Ms Strathie: With difficulty, I absolutely accept. When we develop policy and then we develop the products that will deliver the policy intent, and they are very much developed inside my business, a huge amount of effort goes in to trying to make sure we can evaluate those programmes over a period of time and we need to be much better at ensuring we have the management information that allows us to manage the products as we deliver them. We have a new IT system, Disc Three, coming on stream later this year which will enable us to do that to much greater effect, but I hope you will appreciate that we are not going to vest large amounts of time on very old programmes that we may not be continuing in their format.

Q62 Mr Khan: Yes, that is a fair point. On page four, figure two lists four things which can be done to drive down costs and increase efficiency. Do you accept all those?

Ms Strathie: Yes.

Q63 Mr Khan: Over the page on page six, there are eight headings about where more progress is needed. Do you accept those?

Ms Strathie: Yes.

Q64 Mr Khan: If you were to come back here in two years' time and we were looking at numbers of people receiving incapacity benefits, what figure do you think would be a success bearing in mind that you have had a plateau roughly for the last nine years and Pathways to Work is almost a Holy Grail?

Ms Strathie: I know you would like me to give you a fixed number, but there are far too many policy decisions that have yet to be made for me to be able to answer that.

Q65 Mr Khan: Will the graph go down?

Ms Strathie: The rate at which we will roll-out Pathways, the shape of Pathways, the money which is attached to it and the output requirements from that programme are all things before I could give you a number. I said our aspiration is for a million of those IB customers over the period of time to move from inactive into the labour market as active participants. Where we would be at two years on that journey very much depends on decisions yet to be taken.

Q66 Mr Khan: How are you going to assess whether Pathways to Work is cost effective? What criteria are you using? We know the aspiration and I am sure we all agree with the aspiration. Our job is to assess value for money and cost effectiveness. What criteria would you suggest we use in two years' time, for argument's sake, to assess how successful that new policy is?

Ms Strathie: Did it deliver its policy objective, have people actually moved from the inactive benefit into work.

Q67 Mr Khan: How many people would you like us to deem to be a success? Is that an unfair question? Do you think it is an unfair question?

Ms Strathie: I do think it is an unfair question for the reasons which I outlined.

Q68 Mr Khan: Is it an unfair question for me to ask you how we judge success?

Ms Strathie: No. There are various measures of success and according to this they are: a successful economy by moving people into active employment and contributing as stakeholders in society; there are measures of success for the Treasury in terms of people moving off the programmes and the benefits they were dependent on.

Q69 Mr Khan: Mr Sharples, do you have an idea how you would like us to measure success in two years' time? Is a two-year period too short, for example, as a period of time to assess how Pathways to Work is working?
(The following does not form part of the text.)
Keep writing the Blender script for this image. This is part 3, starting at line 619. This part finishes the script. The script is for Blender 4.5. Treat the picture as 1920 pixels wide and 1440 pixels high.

Mr Sharples: No, it is not too short. We need to monitor the performance of this programme as we go along, so that we are learning from it and then adapting the programme, learning from the lessons. We were saying earlier that there are some very good early results, but let us see how the monitoring goes over the next two years.

Q70 Mr Khan: I know you work closely with the DRC, the Disability Rights Commission. How are the work with the new commission and the transition arrangements working? Has that started yet? Will you work with personnel there to make sure there is a smooth handover?

Mr Sharples: As soon as the new commission is set up we shall obviously be working closely with them. We are responsible for sponsoring the Disability Rights Commission and therefore for working with the other equality bodies to plan for the new Commission for Equality and Human Rights and for the transition from the Disability Rights Commission into the new commission.